I have constantly recommended the use of our native American woods for
panelings and wall furniture, because we have both the beautiful woods
of our new world and tried and proven furniture of the old world, and
what couldn't we achieve with such material available? Why do people
think of a built-in cupboard as being less important than a detached
piece of furniture? Isn't it a braggart pose, a desire to show the
number of things you can buy? Of course it is a very foolish pose, but
it is a popular one, this display of objects that are ear-marked
"expensive."
It is very easy to build cupboards on each side of a fireplace, for
instance, making the wall flush with the chimney-breast. This is always
good architectural form. One side could have a desk which opens beneath
the glass doors, and the other could have cupboards, both presenting
exactly the same appearance when closed.

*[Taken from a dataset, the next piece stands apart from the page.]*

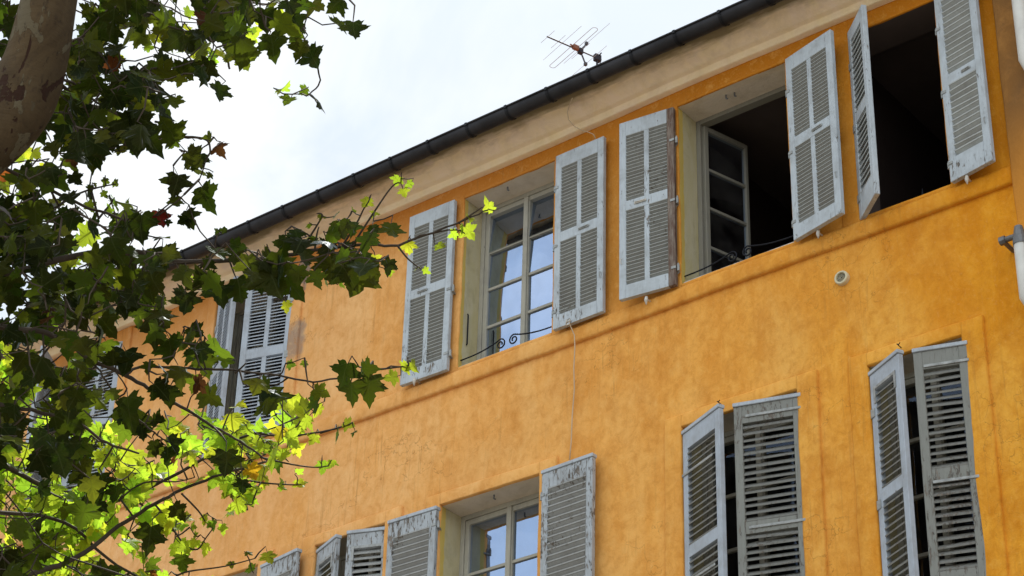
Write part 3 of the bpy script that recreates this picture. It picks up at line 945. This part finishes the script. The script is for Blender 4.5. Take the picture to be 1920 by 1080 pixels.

Fitted corner cupboards,
triangular or rounded, are also excellent in certain dining rooms.
Wall tables, or consoles, may be of the same wood as the woodwork or of
marble, or of some dark polished wood. There are no more useful pieces
of furniture than consoles, and yet we only see them in great houses.
Why? Because they are simple, and we haven't yet learned to demand the
simple. I have had many interesting old console-tables of wrought iron
support and marble tops copied, and I have designed others that were
mere semi-circles of white painted wood supported by four slender legs,
but whether they be marble or pine the effect is always simple.